Closer to her home, Sowa played flute and piccolo in the musical “Annie, Get Your Gun” with the Westborough Players’ Club during its 1987-‘88 season. Soon afterward, she heard that a flute choir was starting at the Thayer Performing Arts Center in Lancaster. She auditioned and was accepted to perform with the choir.

In 2000, a St. Stephen’s parishioner asked Sowa if she’d give their daughter flute lessons. She did instruct her and ultimately more students with private lessons.

“I taught for a couple years, but then I worked my banking job for 10 hours a day, so couldn’t do it anymore,” Sowa explained.

In 2007, a neighbor and friend suggested that Sowa join the ATA Community Chorus in Grafton. She somehow found time to give it a try.

“I told my friend that I couldn’t sing,” Sowa relayed. “My friend said, ‘Join anyway – you can learn to sing.’”

Sowa did learn to sing. Additionally, since 2008, she has served as the ATA board vice president. She also yearned to return to playing flute. Sowa took flute lessons for three years from the same teacher who instructed her daughter Cindy while in high school. Now, Sowa still sings with the ATA chorus and joined its flute choir in retirement. She appreciates the opportunity to volunteer with ATA, a nonprofit community school serving varied types of artists from young children to adults.

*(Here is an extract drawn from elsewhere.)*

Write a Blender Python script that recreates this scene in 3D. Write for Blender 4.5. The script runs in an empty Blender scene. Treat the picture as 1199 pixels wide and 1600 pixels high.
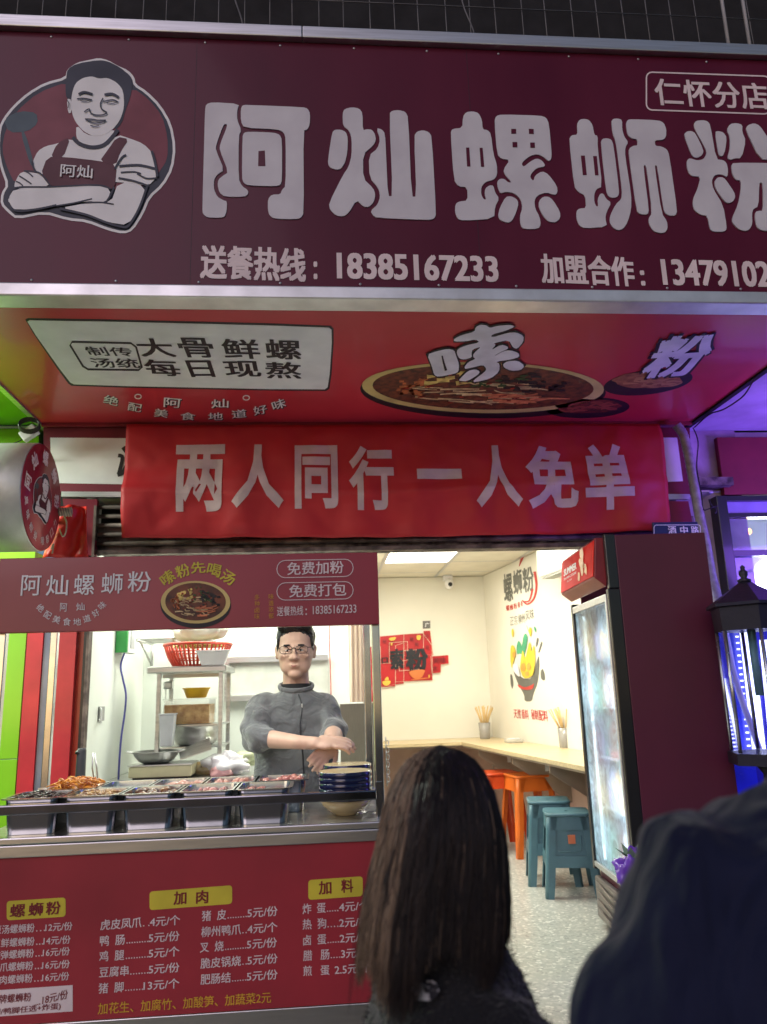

“I’m very pleased to be a part of such a great organization as ATA,” she said. “What we do there is good for so many people of all ages.”

Her longtime commitment to music ministry also continues at St. Stephen’s. She served a three-year stint as its music coordinator and now performs with the church choir.

“It’s great to be involved in the community, especially with nonprofits because they help so many people in a lot of ways,” she said. “As we get older, we need to keep active and do good work. To me, that’s what it’s all about.”